> [Scripts that build scenes]
*****
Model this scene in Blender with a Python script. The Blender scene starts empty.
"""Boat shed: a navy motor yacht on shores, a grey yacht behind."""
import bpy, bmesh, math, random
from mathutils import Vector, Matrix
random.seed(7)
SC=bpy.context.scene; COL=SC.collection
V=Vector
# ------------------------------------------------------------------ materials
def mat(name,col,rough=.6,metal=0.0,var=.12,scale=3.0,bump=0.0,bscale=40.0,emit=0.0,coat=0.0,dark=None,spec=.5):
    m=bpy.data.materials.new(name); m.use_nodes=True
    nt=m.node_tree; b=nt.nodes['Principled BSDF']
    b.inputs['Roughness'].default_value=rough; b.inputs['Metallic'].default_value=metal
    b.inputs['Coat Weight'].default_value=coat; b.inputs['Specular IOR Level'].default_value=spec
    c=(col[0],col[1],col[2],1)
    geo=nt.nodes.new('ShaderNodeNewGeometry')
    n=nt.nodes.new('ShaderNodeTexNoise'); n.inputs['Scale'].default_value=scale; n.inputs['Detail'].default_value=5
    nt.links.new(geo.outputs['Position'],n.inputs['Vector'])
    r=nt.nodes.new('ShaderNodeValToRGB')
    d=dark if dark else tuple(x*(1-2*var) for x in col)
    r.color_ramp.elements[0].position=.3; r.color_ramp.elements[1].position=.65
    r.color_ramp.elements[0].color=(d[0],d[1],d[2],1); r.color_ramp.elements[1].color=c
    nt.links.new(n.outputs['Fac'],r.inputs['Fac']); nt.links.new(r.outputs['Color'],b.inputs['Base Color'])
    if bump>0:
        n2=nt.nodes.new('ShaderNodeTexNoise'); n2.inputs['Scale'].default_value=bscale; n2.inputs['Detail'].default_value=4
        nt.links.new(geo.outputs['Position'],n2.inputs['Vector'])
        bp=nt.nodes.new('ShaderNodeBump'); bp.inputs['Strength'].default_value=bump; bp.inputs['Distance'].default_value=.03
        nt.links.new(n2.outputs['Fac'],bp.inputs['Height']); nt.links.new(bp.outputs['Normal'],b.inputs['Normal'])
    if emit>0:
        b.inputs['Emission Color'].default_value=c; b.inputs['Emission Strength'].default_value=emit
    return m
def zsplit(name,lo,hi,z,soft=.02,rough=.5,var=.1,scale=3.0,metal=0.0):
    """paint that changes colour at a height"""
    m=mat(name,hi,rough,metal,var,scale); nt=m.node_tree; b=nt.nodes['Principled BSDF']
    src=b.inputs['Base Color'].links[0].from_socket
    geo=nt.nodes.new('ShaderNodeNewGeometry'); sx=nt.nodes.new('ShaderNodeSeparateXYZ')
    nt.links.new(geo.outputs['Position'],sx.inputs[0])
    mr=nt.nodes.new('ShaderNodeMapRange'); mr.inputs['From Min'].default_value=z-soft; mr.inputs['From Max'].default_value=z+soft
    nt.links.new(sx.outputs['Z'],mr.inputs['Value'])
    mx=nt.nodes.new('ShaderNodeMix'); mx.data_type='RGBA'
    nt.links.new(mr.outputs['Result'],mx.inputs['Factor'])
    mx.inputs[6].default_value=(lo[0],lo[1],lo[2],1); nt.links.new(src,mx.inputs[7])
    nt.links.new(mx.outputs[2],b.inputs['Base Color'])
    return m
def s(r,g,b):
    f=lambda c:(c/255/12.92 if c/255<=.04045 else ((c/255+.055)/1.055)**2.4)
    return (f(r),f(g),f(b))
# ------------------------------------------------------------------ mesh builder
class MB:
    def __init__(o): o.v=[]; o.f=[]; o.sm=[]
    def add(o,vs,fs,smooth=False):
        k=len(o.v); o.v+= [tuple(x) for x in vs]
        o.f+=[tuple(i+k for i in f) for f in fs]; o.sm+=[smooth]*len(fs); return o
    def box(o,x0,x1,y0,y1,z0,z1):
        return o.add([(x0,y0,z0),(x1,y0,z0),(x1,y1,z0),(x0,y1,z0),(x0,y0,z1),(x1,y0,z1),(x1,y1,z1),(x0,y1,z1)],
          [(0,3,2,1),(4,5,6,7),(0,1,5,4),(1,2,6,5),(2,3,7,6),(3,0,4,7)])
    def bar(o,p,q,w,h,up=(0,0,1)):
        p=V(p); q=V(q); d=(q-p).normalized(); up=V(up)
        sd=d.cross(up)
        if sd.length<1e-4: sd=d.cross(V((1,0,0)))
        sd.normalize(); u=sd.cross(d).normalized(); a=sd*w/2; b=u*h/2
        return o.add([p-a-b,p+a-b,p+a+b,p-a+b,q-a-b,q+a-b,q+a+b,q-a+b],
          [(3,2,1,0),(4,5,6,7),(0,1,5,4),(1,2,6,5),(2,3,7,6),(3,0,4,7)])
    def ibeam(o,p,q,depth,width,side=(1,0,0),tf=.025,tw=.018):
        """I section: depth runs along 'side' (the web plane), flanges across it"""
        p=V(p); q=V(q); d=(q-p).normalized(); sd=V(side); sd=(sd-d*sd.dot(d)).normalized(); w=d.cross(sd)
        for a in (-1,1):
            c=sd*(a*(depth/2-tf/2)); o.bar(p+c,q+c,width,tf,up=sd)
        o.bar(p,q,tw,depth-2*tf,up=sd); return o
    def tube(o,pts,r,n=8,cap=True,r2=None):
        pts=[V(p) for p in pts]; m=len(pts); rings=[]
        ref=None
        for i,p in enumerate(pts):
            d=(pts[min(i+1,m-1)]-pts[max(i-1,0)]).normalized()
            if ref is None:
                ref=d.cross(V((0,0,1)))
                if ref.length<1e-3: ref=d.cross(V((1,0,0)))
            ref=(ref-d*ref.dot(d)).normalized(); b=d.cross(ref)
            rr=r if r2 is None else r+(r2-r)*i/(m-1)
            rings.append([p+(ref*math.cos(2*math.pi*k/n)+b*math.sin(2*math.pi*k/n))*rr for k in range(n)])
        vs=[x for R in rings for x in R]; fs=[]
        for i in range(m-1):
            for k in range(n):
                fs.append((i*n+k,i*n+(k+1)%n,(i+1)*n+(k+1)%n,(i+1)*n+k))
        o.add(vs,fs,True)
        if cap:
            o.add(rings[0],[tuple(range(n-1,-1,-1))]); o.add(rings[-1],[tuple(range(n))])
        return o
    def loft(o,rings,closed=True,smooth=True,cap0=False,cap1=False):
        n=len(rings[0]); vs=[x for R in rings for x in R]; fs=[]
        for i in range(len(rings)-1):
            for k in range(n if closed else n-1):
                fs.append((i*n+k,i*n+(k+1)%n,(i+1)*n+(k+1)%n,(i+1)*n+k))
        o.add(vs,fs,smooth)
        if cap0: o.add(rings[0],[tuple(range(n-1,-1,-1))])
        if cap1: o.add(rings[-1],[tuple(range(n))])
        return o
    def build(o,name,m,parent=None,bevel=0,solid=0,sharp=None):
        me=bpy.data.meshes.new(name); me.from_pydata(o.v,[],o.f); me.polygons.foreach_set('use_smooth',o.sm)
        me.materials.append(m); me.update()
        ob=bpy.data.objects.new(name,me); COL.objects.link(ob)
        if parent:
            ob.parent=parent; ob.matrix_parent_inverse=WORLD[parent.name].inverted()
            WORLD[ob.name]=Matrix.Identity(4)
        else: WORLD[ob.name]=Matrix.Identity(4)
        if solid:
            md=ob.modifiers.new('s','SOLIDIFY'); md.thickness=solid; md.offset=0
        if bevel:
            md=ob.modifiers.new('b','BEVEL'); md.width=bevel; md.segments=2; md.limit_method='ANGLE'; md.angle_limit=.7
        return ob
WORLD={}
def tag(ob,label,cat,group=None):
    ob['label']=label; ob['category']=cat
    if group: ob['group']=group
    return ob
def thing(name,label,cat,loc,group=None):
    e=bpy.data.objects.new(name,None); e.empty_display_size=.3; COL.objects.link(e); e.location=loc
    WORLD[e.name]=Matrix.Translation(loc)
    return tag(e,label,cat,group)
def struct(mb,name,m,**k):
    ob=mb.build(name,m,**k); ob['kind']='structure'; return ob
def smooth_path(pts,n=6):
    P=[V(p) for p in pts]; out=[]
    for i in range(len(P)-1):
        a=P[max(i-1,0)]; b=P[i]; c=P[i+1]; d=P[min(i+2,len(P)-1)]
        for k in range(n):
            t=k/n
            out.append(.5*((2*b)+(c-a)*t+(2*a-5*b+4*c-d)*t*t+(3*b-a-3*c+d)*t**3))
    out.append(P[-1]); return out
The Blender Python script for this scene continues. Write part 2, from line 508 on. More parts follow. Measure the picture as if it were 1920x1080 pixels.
*****
> [Exercise instructions] Search the records for the word "Blender", then list every line that has it.

> [Complete output]
Model this scene in Blender with a Python script. The Blender scene starts empty.
The Blender Python script for this scene continues. Write part 2, from line 508 on. More parts follow. Measure the picture as if it were 1920x1080 pixels.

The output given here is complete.